Jan 25, 2013


One of the difficulties you'd be hooked up with when you try to keep writing a journal might be how you're going to start the very first line of your post. If you're not enough alert, you're likely to start it with *I* at the head, but you'll notice before long that your journals are all alike and *I* are scattered everywhere. That looks like a composition of a young kid. Chances are you try to come up with more interesting ways to start a sentence. But it's not as easy as you can manage in Japanese. Maybe because we don't necessarily need to start a sentence with a subject in Japanese, there are uncountable various ways to begin a sentence when it comes to Japanese writing. On the other hand, many Japanese seem to find it challenging to start a sentence with some word other than *I* in English. .... 
Oh, well, this is not the topic I was intending to talk about today, so let's move on to the today's topic.^^;;;

It's about some easy commonly used Japanese word, which became a familiar word for English speakers.
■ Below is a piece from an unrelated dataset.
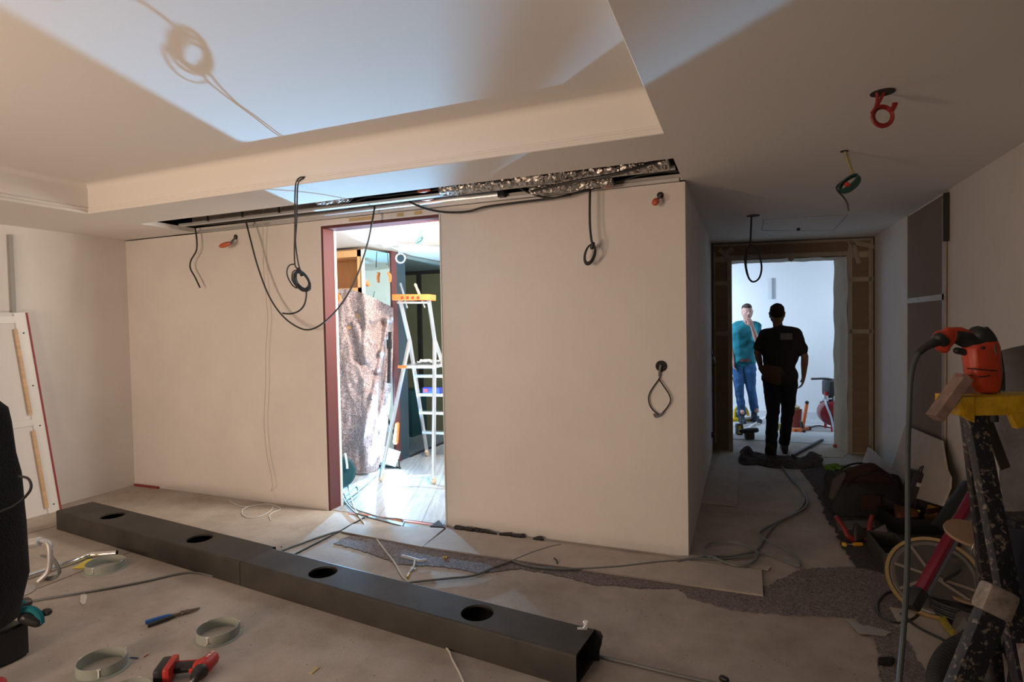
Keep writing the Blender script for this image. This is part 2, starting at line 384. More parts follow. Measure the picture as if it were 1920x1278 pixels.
# corridor_end wrapping: brown cardboard sheets with tape lines
cw = thing('cardboard_wrapping', FE @ Vector((LE/2, -.01, 0)), 'brown cardboard sheets taped around the opening at the corridor end', 'cardboard')
for (x0, x1, z0, z1) in ((.02, OX0-.035, .02, 2.27), (OX1+.05, LE-.04, .02, 2.27), (.02, LE-.04, 2.34, 2.47)):
    MB(FE).box(((x0+x1)/2, -.006, (z0+z1)/2), (x1-x0, .01, z1-z0)).build('cardboard_sheet', M_card, cw)
mb = MB(FE)
for z in (1.42, 2.02):
    mb.box((OX0/2, -.014, z), (OX0-.02, .004, .05)); mb.box(((OX1+LE)/2, -.014, z), (LE-OX1-.02, .004, .05))
mb.box((LE-.05, -.014, 1.25), (.03, .004, 2.3)); mb.box((.03, -.014, 1.25), (.02, .004, 2.3)); mb.box((OX0-.02, -.014, 1.15), (.045, .004, 2.3)); mb.box((OX1+.02, -.014, 1.15), (.05, .004, 2.3))
mb.box((LE/2, -.014, 2.475), (LE-.06, .004, .03)); mb.box(((OX0+OX1)/2, -.014, OZ+.02), (OX1-OX0+.1, .004, .05))
for (x, z, a, l) in ((.16, 2.36, 40, .2), (OX1+.08, 2.32, 75, .25), (OX1+.02, 2.36, -80, .2), (OX1+.14, 2.42, 15, .3), (.9, 2.30, -55, .10), (.2, 2.40, -30, .1)):
    mb.box((x, -.018, z), (l, .004, .05), Matrix.Rotation(R_(a), 3, 'Y'))
mb.build('tape', M_cream, cw)
mb = MB(FE); mb.grid(lambda u, v: (OX1-.006-.012*noise.noise(Vector((u*3, v*9, 1))), -.01+u*.42, v*(OZ-.0)), 8, 40, .003)
mb.grid(lambda u, v: (OX0+(OX1-OX0)*v, -.01+u*.42, OZ-.012-.012*noise.noise(Vector((u*3, v*9, 5)))), 8, 30, .003)
mb.grid(lambda u, v: (OX0+.006, -.01+u*.42, v*OZ), 8, 20, .003)
mb.build('reveal_paper', M_paper, cw)
# dark timber frame strip around the wrapped portal
mb = MB(FE); mb.box((.006, -.012, 1.25), (.012, .02, 2.49)); mb.box((LE-.008, -.012, 1.25), (.014, .02, 2.49)); mb.box((LE/2, -.012, 2.492), (LE, .02, .012))
S('trim_5', mb, mat('dark_edge', (.1, .085, .07), .7))
# far room
mb = MB(); mb.box((1.0, 10.16, 1.4), (8.4, .12, 2.8)); S('wall_far', mb, M_wall2)
S('wall_far_left', MB().box((-3.1, 8.8, 1.4), (.12, 2.8, 2.8)), M_wall2)
S('wall_far_right', MB().box((5.1, 8.8, 1.4), (.12, 2.8, 2.8)), M_wall2)
mb = MB(FE); mb.box((-1.5+.0, .46, 1.4), (3.0, .12, 2.8)); mb.box((LE+1.8, .46, 1.4), (3.6, .12, 2.8)); mb.box((LE/2, .46, 2.65), (LE, .12, .3)); S('wall_far_front', mb, M_wall2)
S('ceiling_far', MB().box((1.0, 8.75, 2.84), (8.4, 3.1, .08)), M_wall2)
S('floor_far', MB().box((1.0, 9.15, -.045), (8.4, 2.2, .1)), M_ffloor)
# back room
XM = -3.72; HB = 2.44
S('floor_back', MB().box((-2.9, 6.02, -.045), (4.9, 4.2, .1)), M_lam)
mb = MB(); mb.box((-2.9, 6.0, HB+.03), (4.9, 4.0, .06)); S('ceiling_back', mb, M_ceil)
S('wall_back_left', MB().box((-5.2, 5.0, 1.25), (.12, 2.0, 2.5)), M_wall)
S('wall_back_end', MB().box((-1.6, 8.06, 1.25), (2.6, .12, 2.5)), M_wall)
# door frame of the doorway: dark red lining
fr = MB(); fr.box((DX0+.01, YW+.06, DZ/2), (.02, .13, DZ)); 
fr.box(((DX0+DX1)/2, YW+.075, DZ-.012), (DX1-DX0, .15, .024)); S('door_1', fr, M_dred)
mb = MB(); mb.box((DX0-.006, YW-.004, DZ/2), (.012, .008, DZ)); mb.box(((DX0+DX1)/2, YW-.004, DZ+.006), (DX1-DX0, .008, .012)); mb.box((DX1+.006, YW-.004, DZ/2), (.01, .008, DZ))
mb.box((DX0+.008, YW+.14, DZ/2), (.036, .03, DZ))
S('trim_6', mb, M_white)
# cardboard covered door in the right wall
dY0, dY1 = 5.10, 6.13
door2 = S('door_2', MB().box((XR-.006, (dY0+dY1)/2, 1.245), (.016, dY1-dY0, 2.47)), mat('cardboard_dull', (.20, .145, .10), .9, var=.05, vs=2))
mb = MB(); mb.box((XR-.018, (dY0+dY1)/2, 1.72), (.006, dY1-dY0+.04, .045)); mb.box((XR-.018, dY0+.03, 1.25), (.006, .05, 2.4)); 
mb.box((XR-.016, dY0, 1.25), (.012, .02, 2.5)); mb.box((XR-.016, dY1, 1.25), (.008, .012, 2.5)); S('trim_7', mb, M_cream)
mb = MB(); mb.box((XR-.02, dY0-.03, 2.3), (.03, .03, .35)); S('trim_8', mb, M_dark)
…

I happened to find the word while I was reading an English magazine. It's an everyday occurrence to run into Japanese words in English writing, but I was quite surprised this time because the word was used to close an impressive message that would be remembered for decades to come.

Do you know Newsweek magazine is about to publish ebook version soon and they abolish print version? I got read the final issue in print today, and at the very end of a farewell article, the word was there, *sayonara*. It's one of very popular English magazines, and they chose not an English but Japanese word to end such an important message... How intriguing. It may be that *sayonara* could  deliver some nuance that is different from an ordinary English saying such as good-bye or farewell. Does it sound more sincere or profound? I'd like many Japanese people grab the final issue of Newsweek and get to notice the word. ^^   

(excerpt from Newsweek December 31, 2012)
"・・・ One thing, however, will not change, and that is our commitment to journalism of the very highest quality. We would not be Newsweek if it were otherwise. So as we say *sayonara* to print, we thank our 1.5 million loyal readers, and ask you to wish us luck and join us next year in our all-digital future."

1 comment:

Whiskers said...

Hmmm... Why'sayonara'? In Japanese, 'sayonara' sounds somewhat more serious than 'bye,' don't you think? For example, when lovers break up, 'sayonara' is more suitable, of course based on my own experiences.
Anyway, is it the reason they chose the word?